Ma la censura non riguarda solo gli spazi fisici: la rimozione di contenuti online legati alla Palestina è oggi sistematica e documentata. A gennaio Hamzah Saadah, attore e attivista palestinese che utilizza i social media per documentare le condizioni dei civili palestinesi durante il conflitto, spesso coinvolgendo in dirette interlocutori israeliani, aveva denunciato la sospensione del suo account da parte di Meta. Il blocco è stato superato grazie al sostegno immediato dei suoi follower, che si sono mobilitati per ripristinare il profilo e consentirgli di proseguire il suo lavoro. Pochi giorni dopo l’episodio, la polizia si è presentata a casa di Saadah a seguito di una segnalazione che lo accusava di possedere armi: un’accusa che lui stesso ha definito un ulteriore prezzo da pagare per il suo impegno nel raccontare la verità.

La rimozione di post e profili non riguarda solo singoli cittadini, ma anche i media: a giugno 2024, la testata L’Indipendente ha denunciato che TikTok ha rimosso un video storico sulla nascita dello Stato di Israele e la Nakba, etichettandolo come “violazione delle linee guida”. La piattaforma ha anche minacciato la chiusura dell’account.
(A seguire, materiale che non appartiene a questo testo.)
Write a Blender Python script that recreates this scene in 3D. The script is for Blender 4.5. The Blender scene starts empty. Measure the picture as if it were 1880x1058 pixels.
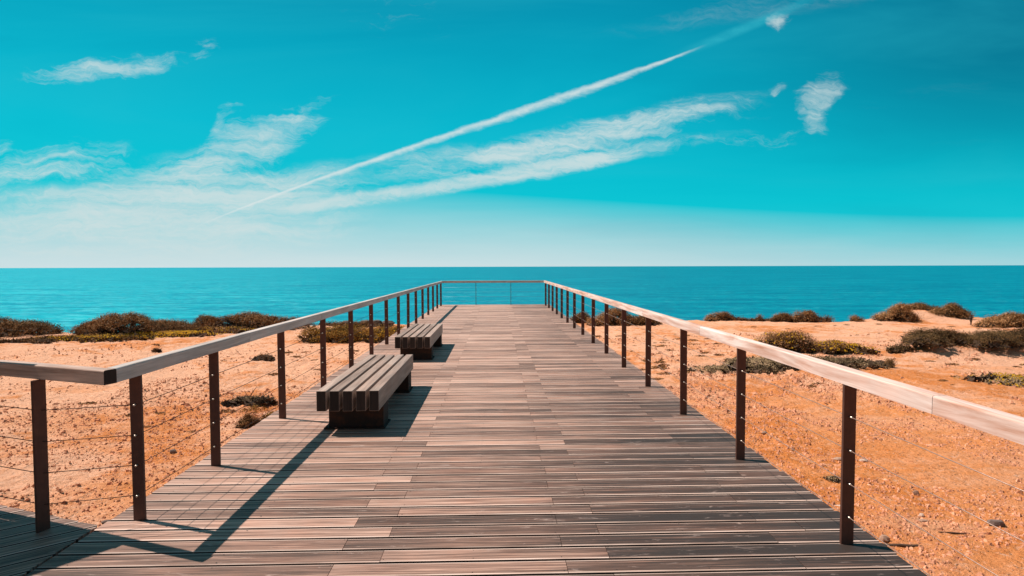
import bpy, math, random
import numpy as np
from mathutils import Vector, Matrix

scene = bpy.context.scene
COL = scene.collection
rnd = random.Random(7)

# ------------------------------------------------------------------ helpers
def tag(o, label=None, cat=None, group=None, kind=None):
    if label: o['label'] = label
    if cat: o['category'] = cat
    if group: o['group'] = group
    if kind: o['kind'] = kind
    return o

def empty(name, loc=(0, 0, 0), rz=0.0):
    o = bpy.data.objects.new(name, None)
    o.empty_display_size = 0.2
    COL.objects.link(o)
    o.location = loc
    o.rotation_euler = (0, 0, rz)
    return o

class MB:
    """collects faces (with a tone and a material slot per face) for one mesh"""
    def __init__(s):
        s.v = []; s.f = []; s.t = []; s.m = []
    def add(s, vs, fs, tone=0.5, mat=0, tones=None):
        b = len(s.v)
        s.v.extend(tuple(v) for v in vs)
        for i, f in enumerate(fs):
            s.f.append(tuple(b + k for k in f))
            s.t.append(tones[i] if tones else tone)
            s.m.append(mat if isinstance(mat, int) else mat[i])
    def box(s, c, size, tone=0.5, mat=0, bev=0.0, endmat=None):
        cx, cy, cz = c; X, Y, Z = size[0] / 2, size[1] / 2, size[2] / 2
        if bev <= 0:
            vs = [(cx + a * X, cy + b * Y, cz + d * Z) for d in (-1, 1) for b in (-1, 1) for a in (-1, 1)]
            s.add(vs, [(0, 2, 3, 1), (4, 5, 7, 6), (0, 1, 5, 4), (2, 6, 7, 3), (0, 4, 6, 2), (1, 3, 7, 5)], tone, mat)
            return
        # chamfered box: 24 corners
        vs = []; idx = {}
        for a in (-1, 1):
            for b in (-1, 1):
                for d in (-1, 1):
                    for k in range(3):
                        q = [X, Y, Z]
                        for j in range(3):
                            if j != k: q[j] -= bev
                        idx[(a, b, d, k)] = len(vs)
                        vs.append((cx + a * q[0], cy + b * q[1], cz + d * q[2]))
        fs = []
        for k in range(3):
            o = [j for j in range(3) if j != k]
            for sg in (-1, 1):
                ring = []
                for p, q in ((-1, -1), (1, -1), (1, 1), (-1, 1)):
                    t = [0, 0, 0]; t[k] = sg; t[o[0]] = p; t[o[1]] = q
                    ring.append(idx[(t[0], t[1], t[2], k)])
                fs.append(ring)
        for k in range(3):          # edges along axis k
            o = [j for j in range(3) if j != k]
            for p in (-1, 1):
                for q in (-1, 1):
                    r = []
                    for e, kk in ((-1, o[0]), (1, o[0]), (1, o[1]), (-1, o[1])):
                        t = [0, 0, 0]; t[k] = e; t[o[0]] = p; t[o[1]] = q
                        r.append(idx[(t[0], t[1], t[2], kk)])
                    fs.append(r)
        for a in (-1, 1):
            for b in (-1, 1):
                for d in (-1, 1):
                    fs.append([idx[(a, b, d, 0)], idx[(a, b, d, 1)], idx[(a, b, d, 2)]])
        cc = Vector(c); out = []
        for f in fs:                # orient outwards
            p = [Vector(vs[i]) for i in f]
            n = (p[1] - p[0]).cross(p[2] - p[0])
            if n.dot(sum(p, Vector()) / len(p) - cc) < 0: f = f[::-1]
            out.append(tuple(f))
        s.add(vs, out, tone, [endmat if (endmat is not None and k in (2, 3)) else mat for k in range(len(out))])
    def tube(s, pts, r, n=6, tone=0.5, mat=0, cap=True):
        rr = r if isinstance(r, (list, tuple)) else [r] * len(pts)
        pts = [Vector(p) for p in pts]
        vs = []; fs = []
        for i, p in enumerate(pts):
            d = (pts[min(i + 1, len(pts) - 1)] - pts[max(i - 1, 0)]).normalized()
            u = d.cross(Vector((0, 0, 1)))
            if u.length < 1e-3: u = d.cross(Vector((1, 0, 0)))
            u.normalize(); w = u.cross(d)
            for k in range(n):
                a = 2 * math.pi * k / n
                vs.append(p + (u * math.cos(a) + w * math.sin(a)) * rr[i])
        for i in range(len(pts) - 1):
            for k in range(n):
                fs.append((i * n + k, i * n + (k + 1) % n, (i + 1) * n + (k + 1) % n, (i + 1) * n + k))
        if cap:
            fs.append(tuple(range(n))[::-1]); fs.append(tuple((len(pts) - 1) * n + k for k in range(n)))
        s.add(vs, fs, tone, mat)
    def mesh(s, name, mats):
        me = bpy.data.meshes.new(name)
        me.from_pydata(s.v, [], s.f)
        if not isinstance(mats, (list, tuple)): mats = [mats]
        for m in mats: me.materials.append(m)
        a = me.attributes.new('tone', 'FLOAT', 'FACE')
        a.data.foreach_set('value', s.t)
        me.polygons.foreach_set('material_index', s.m)
        me.update()
        return me
    def build(s, name, mats, parent=None, smooth=False, loc=None, rot=None):
        me = s.mesh(name, mats)
        if smooth: me.polygons.foreach_set('use_smooth', [True] * len(me.polygons))
        o = bpy.data.objects.new(name, me)
        COL.objects.link(o)
        if parent: o.parent = parent
        if loc: o.location = loc
        if rot: o.rotation_euler = rot
        return o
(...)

Non si tratta di casi isolati: secondo un report di 7amleh - The Arab Center for the Advancement of Social Media, diffuso alla fine del 2024, Meta avrebbe abbassato la "soglia di affidabilità" relativa ai posti di utenti palestinesi nel sistema di moderazione automatico, aumentando vertiginosamente il numero di post eliminati. Le prove raccolte da 7amleh rivelano che “Meta applica politiche ingiuste contro i contenuti palestinesi, cancellando i post o limitando la visibilità in base a pretese violazioni delle politiche, mentre chiude un occhio sui discorsi di odio e incitamento contro i palestinesi”. Jalal Abukhater, responsabile dell'advocacy di 7amleh, ha dichiarato: "Le continue pratiche discriminatorie di Meta nei confronti dei contenuti palestinesi costituiscono una chiara violazione degli standard internazionali per la libertà di espressione". I giornalisti, gli influencer e le organizzazioni mediatiche palestinesi "hanno dovuto affrontare gravi restrizioni che hanno limitato la portata dei loro contenuti e hanno influito sulla loro capacità di condividere informazioni vitali, organizzarsi o difendere i propri diritti".

Secondo una recente inchiesta di Drop Site News, il governo israeliano avrebbe orchestrato “una vasta repressione dei post su Instagram e Facebook critici verso Israele o anche solo vagamente solidali con i palestinesi”. Secondo i dati raccolti dal media indipendente, Meta avrebbe accolto il 94% delle richieste di rimozione presentate da Israele dal 7 ottobre 2023. “Israele è di gran lunga il principale promotore di richieste di rimozione a livello globale, e Meta ha seguito la sua linea, ampliando la rete di contenuti rimossi automaticamente e dando vita a quella che può essere definita la più grande operazione di censura di massa della storia contemporanea”, si legge nell’articolo.

Questi episodi, seppur diversi per contesto e intensità, rivelano un quadro preoccupante: la libertà di espressione, quando riguarda la solidarietà verso la causa palestinese, appare sempre più soggetta a limitazioni, pressioni e censure, sia nei luoghi pubblici che negli spazi digitali. Ed è inquietante constatare come espressioni pacifiche di dissenso vengano spesso trattate alla stregua di minacce.